Jesse,
I agree that we should not write code that is not conforming with the
specs; but this can be said about the scope of variables declared in a
'for' loop, signed/unsigned, 32 vs 64 bit... here we are talking about
something that would break 99,99% of the existing C++ code, and such a
compiler would never be considered "conforming", but only "picky".
Anyhow, to close the discussion: Xerces needs people that write code to
fix its bugs, and replacing #include <...> with #include "..." is just
wasting their time (unless GCC 5.x, cl 14.x or CC 13.x change their mind).
Alberto
Jesse Pelton wrote:
David may have a different answer, but as someone who spends a lot of
time wrestling with the issues on the Web caused by the sort of
reasoning you're using, I place a high value on code that conforms to
specifications. It may not be of much benefit today, but it can save
all kinds of trouble when you encounter some new processor of your code
(whether C++, HTML, or something else). If you write code in accordance
with the specification, you'll work with any new processor that
correctly implements the specification. If your code relies on existing
implementations as "de facto" standards, you're at the mercy of both
incorrect existing processors and correct future processors.
To paraphrase RFC 760: be liberal in what you accept, strict in what you
write.
-----Original Message-----
From: Alberto Massari [mailto:[EMAIL PROTECTED]
Sent: Thursday, November 29, 2007 10:39 AM
To: [email protected]
Subject: Re: Including directive fails at compilation time
Hi David,
don't take it wrong, but my head is now spinning. My interpretation of
this thread is that you are worried by the fact that a (unnamed, maybe
not existent) compiler that interprets the C++ specs in a strict way
would not be able to compile Xerces because it uses <> in the headers.
Also, if Xerces used "", maybe this would not happen (I don't have the
specs, so I cannot check what that "very different" section says).
If this is true, who cares? Nobody ever complained about this compiler.
Xerces used to be compiled on AS/400, that should potentially be one of
these compilers, and it did have the <>-style includes...
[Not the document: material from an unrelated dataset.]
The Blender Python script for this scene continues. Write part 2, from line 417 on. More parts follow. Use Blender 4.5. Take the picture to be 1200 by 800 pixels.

Allow me to turn your "That's the point I was trying to make -- we are
relying on implementation-defined behavior for no tangible benefit"
question into:
Why should we rewrite our headers for no tangible benefit, if the
implementation-defined behavior for all the used compilers are fine with
it?
Alberto
David Bertoni wrote:
Alberto Massari wrote:
Hi David,
I think you are interpreting the specs in a very strict way. As I
read it, "it searches a sequence of implementation-defined places for
a header" means that some compilers could look for an INCLUDE
environment variable, or process a list of command line options like
/I, or (like Borland) read the content of a bcc.cfg configuration
file; but, regardless of the method each compiler chooses, there is a
list of folders somewhere to search in.
You are reading it too liberally. Notice that user of the term
"header" rather than source file, and the fact that the standard uses
both the term "header" and "source file," and that "source file" is
never used in the section I quoted.
As for recognizing only a fixed set of header names, that would be
stupid; why have a set of folders where to search, if you only
recognize string.h?
Why would it be stupid? Some platforms don't implement their system
headers as files.
Anyhow, assuming there is a compiler that doesn't allow the
specification of the "sequence of implementation-defined places" and
so only allows for a predefined set of header names between the <>,
the user would be forced to write in his CPP file something like
#include "/usr/include/xercesc/dom/DOM.hpp"
or
#include "../../../xercesc/dom/DOM.hpp"
Not necessarily. You are conflating <> and "", but I was only talking
about <>. The section in the standard for the #include "" directive
is very different.
and I think you agree that a specification forcing such a
preprocessor directive would be at minimum brain-dead and useless.
Limiting #include "" in the same way the standard allows limiting <>
would not be very useful, although it would still be compliant.
However, I'm not talking about the #include "" directive here at all.
I didn't even quote that section of the standard.
What I was saying is that Xerces-C uses #include<> to indicate the
implementation-defined behavior of "don't search in the current
directory of the source file." But that behavior is not guaranteed by
the standard.
We could change every #include<> directive in the source code to
#include "", and it wouldn't change anything, except make the code
more portable. That's the point I was trying to make -- we are relying
on implementation-defined behavior for no tangible benefit.